Modular Sites, Fresh Air Cooling and Lithium Ion Batteries: Ideas for Decreasing CapEx During Data Center Builds

Aug 4, 2017
by Josh Anderson

TORONTO, CANADA — When thinking about strategies to reduce capex during a new data center build, you start touching resiliency or hydro resiliency, or added costs, one thing that makes sense across the board, according to numerous experts we have spoken with, is a modular site. Modular sites have been used successfully across the industry, but there remain other strategies as well.

Roozbeh Hashemiha, Managing Director for Nuday Networks says that in his experience, a modular site is staple of strategy. “Because we are in retail colocation, we don’t know what the customer needs from us in the near future. So we can’t really plan ahead, and in order to plan a UPS system, we had to go with a smaller system that was modular,” he explains.

Mark Hurley, Solutions Architect (Data Centers), Schneider Electric

However, Hashemiah also points out that other strategies were invaluable as well. “The other thing I’ll mention is regarding cooling. We used a lot of fresh air cooling technology,” he says.
“And besides that, we used metered PEU systems, in which customers can visually see what kind of a usage they have, and what’s going on in their rack.”

Next, we spoke with Mark Hurley, Solutions Architect (Data Centers) at Schneider Electric for his thoughts. “I agree – everything today is building modularly,” he begins. “Because you want to preserve capital. But an interesting dynamic is when you look at the cost to deploy a total solution, there seems to be a sweet spot.”

According to Hurley, the big colocation data center providers have found that sweet spot. “It’s building in 1 megawatt chunks,” he says. “Well, 1–1.5 megawatt chunks, because the utility transforms that switch gears – and you’ve got UPS systems all the way down to the PEUs and the CRAC units on the floor — it seems to be the optimized solution on a cost per KW basis. I use the example of, if you purchase 1 megawatt UPS, that will be a cheaper cost per KW than purchasing 10 hundred-KWs.”

“So what you have to do is understand what your growth is going to be,” Hurley continues. “If you build a megawatt data center, that’s the most efficient, but if it takes you 5 years to fill it up, that’s not efficient. So if you can deploy a hundred KW chunks, and it takes you 5 years, you’re going to pay more in capex costs to deliver that full 1BG solution, but because of the time value of money, and preservation of capital, it would make it more advantageous.”

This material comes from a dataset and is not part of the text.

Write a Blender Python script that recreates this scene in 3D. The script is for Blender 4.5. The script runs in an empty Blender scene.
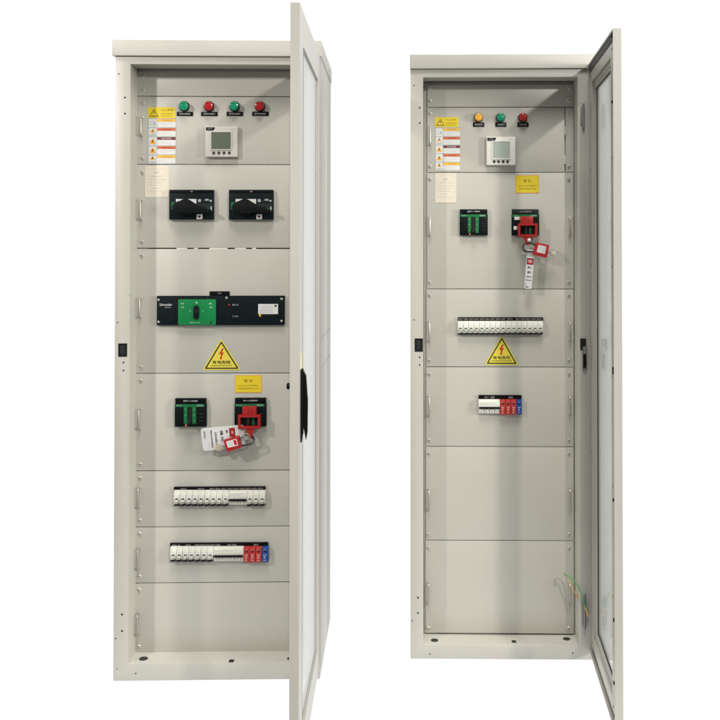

That’s not all Hurley had to say though. He also says another groundbreaking technology has been lithium ion batteries. “Lithium Ion Batteries are a game-changer in our market,” he says. “They’re significantly less weight than a comparable battery solution. You’re looking at 60-70% less weight for the same amount of capacity. You’re looking at 15% less footprint. You’re looking at 12-15 years of life expectancy vs 4-6 years. There are a ton of advantages over the next five years in battery solutions. Consistently, you see 40-50% less in total cost of operations, primarily because of the fact that you’re replacing other batteries every 5 years, vs 12 years. It’s less disruptive and there’s less risk.”

The bottom line is that the UPS market has come a long way, having squeezed out a lot of the efficiencies that can be bought. ‘All the newer generation UPSs are up there – 96%, 98% efficient,” continues Hurley. “Maybe you’ll get a bit more with the silicon technology. Reduce the footprint, but certainly as things have gotten smaller, it could enable you, in a new build situation, to build less square feet and save money, or build the same amount of square feet but have more space dedicated to white space where you can sell and generate revenue.”